The Blaine County commissioners stumbled to wield their newest tool for stimulating affordable housing on Thursday, as a series of public hearings on development tax exemptions stirred up more questions than answers about the underlying ordinance.

The seven hearings determining tax relief for housing projects provided an array of test cases for the board’s logic, demands on the applicant and legal language underpinning the exemption process. Applications ranged from Sun Valley Co.’s $26.5-million, 170-unit employee-housing projects to ongoing renovations at the 12-unit Diamond Sun Apartments in Ketchum that skimmed against the $500,000 minimum threshold, with a wide variety in between.

Under state law, the county has until May 15 to approve tax relief for commercial projects—including rental housing. The board adopted a version of it last month, with a resolution limiting applications to affordable housing.

The state law took effect Jan. 1, 2018, dropping the investment required to qualify for an exemption from $2.5 million to $500,000, while opening the invitation beyond heavy industry to “nonretail” uses, including so-called “commercial housing” developments maintaining five or more rentals. Counties can implement the measure as they see fit, with the commissioners deciding which projects qualify, for how much they’re exempt and for how long, up to five years.

While the commissioners maintain broad discretion in granting those exemptions, during their first shot this week they remained unsure about how to wield it. Questions remain about what constitutes what Commissioner Angenie McCleary called a “small-‘a’ affordable” project, and even which projects qualify under the rules.

So far, none have passed muster.

Most were dismissed straightaway following an interpretation from the Idaho State Tax Commission barring exemptions for projects already underway.

“A retroactive exemption is not possible under state statute, once a project period begins,” commission representative Kathlynn Ireland told Commissioner Jacob Greenberg in an email.

“Project period” starts with work on the site, or hiring the first contractor in the state of Idaho, Ireland wrote.

That eliminated Sun Valley Co.’s Alpine and Aspen buildings, one of which is open, and the other well underway. Cold Springs Crossing, completed in 2012, withdrew its application after learning the rule. It also disqualified Diamond Sun, and posed a serious hurdle for another continued application for the first of two KETCH apartment buildings on the corner of First Avenue and Sixth Street in Ketchum. There’s already and excavator on site, following a formal groundbreaking on April 22.

The Tax Commission’s interpretation surprised applicants, as well as the board.

“We pushed hard to get this in place by the deadline,” McCleary said. “We’re still learning. I personally didn’t know about that element of Idaho code until a few days ago.”

If ironclad, the language could severely limit the effectiveness of the exemption, according to Bob Crosby, government affairs director for the Sun Valley Board of Realtors.
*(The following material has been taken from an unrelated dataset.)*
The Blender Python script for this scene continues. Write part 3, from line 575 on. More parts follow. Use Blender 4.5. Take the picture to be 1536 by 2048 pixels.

“It’s virtually impossible for someone to figure out what to do with a property without engaging someone, whether it’s an architect or for a feasibility study,” he told the board.

Greenberg believes the board may have some latitude to determine how far into the development process is too far to qualify.

“We’re still deciding what it means,” he said. “Does it start with entitlements? When you engage an architect? We’re working that out.

“This is meant to be an incentive—it’s meant to draw people in.”

After almost four hours Thursday, the board decided it needed more time. The hearings were continued until Thursday, May 9, at 9 a.m.

At that meeting, they’ll revisit applications from a trio of projects in various states of progress in Ketchum: both KETCH projects and city-mandated employee housing on First Avenue in Ketchum, tied to developer Jack Bariteau’s stalled hotel project on Main Street. Both applicants will need to provide estimated rents and demonstrate how the tax break would benefit future renters.

That raises another crucial question: What counts as “affordable,” as the board intended it? For some, it’s a moot point.

“What’s really important is you guys provide some clear rules for the road to developers about when the timeline is too late, and when it’s too early,” Sun Valley Economic Development Executive Director Harry Griffith told the board. “The kinds of questions you guys are asking—rental rates, square feet—you can’t come forward with that unless you’ve done some work. ...

“Housing is housing is housing. If it meets the standard, and its long-term, let it go. Because you need some fast wins—we all need some fast wins in this space.”